In 2009, Bitcoin was invented by a Japanese American called Satoshi Nakamoto. The crypto currency earned global attention after its first transaction, in which Satoshi Nakamoto successfully bought a $20 pizza with 10,000 Bitcoins. However, the point where trading of it involved hundreds of millions of dollars per day only came in recent years. Unlike traditional visible currencies, Bitcoin has neither trading nor governing entities. As a virtual currency without legal guarantees, Bitcoin transactions allow anonymity, making it popular with people conducting concealed international financial activities and money laundering.

After the financial crisis, global central banks took unprecedented quantitative easing monetary measures. After this, the distorted financial market caused a drastic increase of global assets and stock value. The price per Bitcoin started to increase, from more than $400 last year to several times higher within one year.

It is worthy of attention that during this period, a large-scale "capital flight" trend appeared in China, and Bitcoin has become an important tool for capital outflows. After 2014, China's Bitcoin market became dominant. The trading volume in the Chinese mainland once accounted for 90 percent of the global Bitcoin trading volume.

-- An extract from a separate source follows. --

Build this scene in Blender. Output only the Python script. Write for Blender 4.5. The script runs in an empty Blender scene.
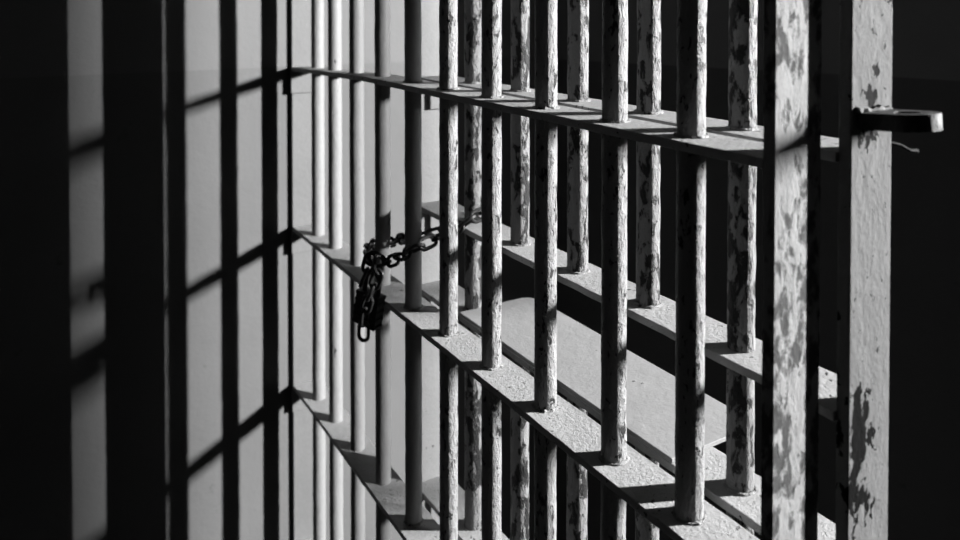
import bpy, bmesh, math, random
from mathutils import Vector, Matrix
random.seed(7)
S = bpy.context.scene
COL = S.collection
R = math.radians

# ------------------------------------------------------------------ frame of the place
# x = across the bars (to the right, into the cell), y = along the rails towards the end wall (y = 0),
# z = up.  EYE is the camera height above the floor.
EYE = 1.60
CEIL = 2.62
FPX = 780.0
TH = math.atan(465 / FPX)
A_OFF = 0.4725                       # camera to fixed grille
CAM_Y = -1.441
Z_TOP, Z_MID, Z_LOW = EYE - .1067, EYE - .4192, EYE - .7205
Z_SLOT = EYE - .297
PB = .066                            # plane of the door
PL_T = .0075                         # rail thickness
PL_HW = .026                         # rail half width
BAR_R = .0117

# ------------------------------------------------------------------ helpers
def new_obj(name, bm, mat, parent=None, smooth=True, bevel=0):
    me = bpy.data.meshes.new(name)
    bmesh.ops.recalc_face_normals(bm, faces=bm.faces)
    bm.to_mesh(me); bm.free()
    o = bpy.data.objects.new(name, me); COL.objects.link(o)
    me.materials.append(mat)
    if smooth and not bevel:
        for p in me.polygons: p.use_smooth = True
        try: me.set_sharp_from_angle(angle=R(35))
        except Exception: pass
    if parent: o.parent = parent
    if bevel:
        m = o.modifiers.new('bevel', 'BEVEL'); m.width = bevel; m.segments = 2
        m.limit_method = 'ANGLE'; m.angle_limit = R(40)
    return o

def empty(name, loc, label, cat, group=None):
    o = bpy.data.objects.new(name, None); COL.objects.link(o)
    o.location = loc; o.empty_display_size = .05
    tag(o, label, cat, group)
    return o

def tag(o, label=None, cat=None, group=None, kind=None):
    if label: o['label'] = label
    if cat: o['category'] = cat
    if group: o['group'] = group
    if kind: o['kind'] = kind
    return o

def box(bm, x0, x1, y0, y1, z0, z1):
    r = bmesh.ops.create_cube(bm, size=1)
    for v in r['verts']:
        v.co = Vector((x0 + (v.co.x + .5) * (x1 - x0), y0 + (v.co.y + .5) * (y1 - y0), z0 + (v.co.z + .5) * (z1 - z0)))
    return r['verts']

def tube(bm, pts, rad, n=10, closed=False):
    pts = [Vector(p) for p in pts]
    rings = []
    N = len(pts)
    prev = None
    for i, p in enumerate(pts):
        if closed: t = (pts[(i + 1) % N] - pts[i - 1]).normalized()
        else: t = (pts[min(i + 1, N - 1)] - pts[max(i - 1, 0)]).normalized()
        if prev is None:
            a = Vector((0, 0, 1)) if abs(t.z) < .9 else Vector((1, 0, 0))
            u = t.cross(a).normalized()
        else:
            u = (prev - t * prev.dot(t)).normalized()
        prev = u
        w = t.cross(u)
        rr = rad[i] if isinstance(rad, (list, tuple)) else rad
        rings.append([bm.verts.new(p + rr * (math.cos(2 * math.pi * k / n) * u + math.sin(2 * math.pi * k / n) * w)) for k in range(n)])
    for i in range(N if closed else N - 1):
        a, b = rings[i], rings[(i + 1) % N]
        for k in range(n):
            bm.faces.new((a[k], a[(k + 1) % n], b[(k + 1) % n], b[k]))
    if not closed:
        bm.faces.new(rings[0][::-1]); bm.faces.new(rings[-1])

def prism(bm, outline, z0, z1):
    lo = [bm.verts.new((x, y, z0)) for x, y in outline]
    hi = [bm.verts.new((x, y, z1)) for x, y in outline]
    n = len(outline)
    bm.faces.new(lo[::-1]); bm.faces.new(hi)
    for i in range(n): bm.faces.new((lo[i], lo[(i + 1) % n], hi[(i + 1) % n], hi[i]))

# ------------------------------------------------------------------ materials
def nodes(name):
    m = bpy.data.materials.new(name); m.use_nodes = True
    nt = m.node_tree; nt.nodes.clear()
    out = nt.nodes.new('ShaderNodeOutputMaterial')
    b = nt.nodes.new('ShaderNodeBsdfPrincipled')
    nt.links.new(b.outputs[0], out.inputs[0])
    return m, nt, b

def math_n(nt, op, a, b=None, clamp=False):
    n = nt.nodes.new('ShaderNodeMath'); n.operation = op; n.use_clamp = clamp
    for i, v in enumerate((a, b)):
        if v is None: continue
        if isinstance(v, (int, float)): n.inputs[i].default_value = v
        else: nt.links.new(v, n.inputs[i])
    return n.outputs[0]

def noise(nt, vec, scale, detail=6, rough=.6, dist=0):
    n = nt.nodes.new('ShaderNodeTexNoise')
    n.inputs['Scale'].default_value = scale; n.inputs['Detail'].default_value = detail
    n.inputs['Roughness'].default_value = rough; n.inputs['Distortion'].default_value = dist
    nt.links.new(vec, n.inputs['Vector'])
    return n.outputs[0]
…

This points to two problems. It reflects the essence of market speculation, and it also shows the distrust for the current monetary systems. However, it should be clear that there's no reaping without sowing. The price of Bitcoin depends on supply, demand and the confidence of the speculators, so its foundations are very fragile. A sudden ban on trading of it by the government and the ensuing uncertainty will be powerful enough to instantly overthrow this speculation. What's more, Bitcoin is experiencing considerable price fluctuations. Investors who lack awareness of this are facing huge risks.

China's central bank is trying to strengthen regulations for this influential but unpredictable currency. According to some regulators, China's central bank plans to issue an administrative notice to three special currency trading platforms - OKCoin, and BTCChina - with regard to administrative penalties. What's more, two documents relating to strengthening regulations and curbing money laundering will soon be released. Since the central bank started this increased supervision, public data shows Bitcoin transaction volumes in China have been declining.

The current Bitcoin transactions are a form of underground financial activity that cannot be effectively controlled by the central bank. Therefore, it must be blocked in order to control financial risks.

It would be easier to supervise Bitcoin transactions now than in the future, as the market size is still controllable. If it is simply allowed to continue growing, the potential risks would be unimaginable.

So the central bank should completely block the transactions. However, after comprehensive research has been done, Bitcoin trading could be reopened to the public with a proper supervisory system.

The central bank can warn participants to stop trading and gradually promote the process of blocking the transactions, which may minimize the negative impact.

The article was compiled based on a report by Beijing-based private strategic think tank Anbound.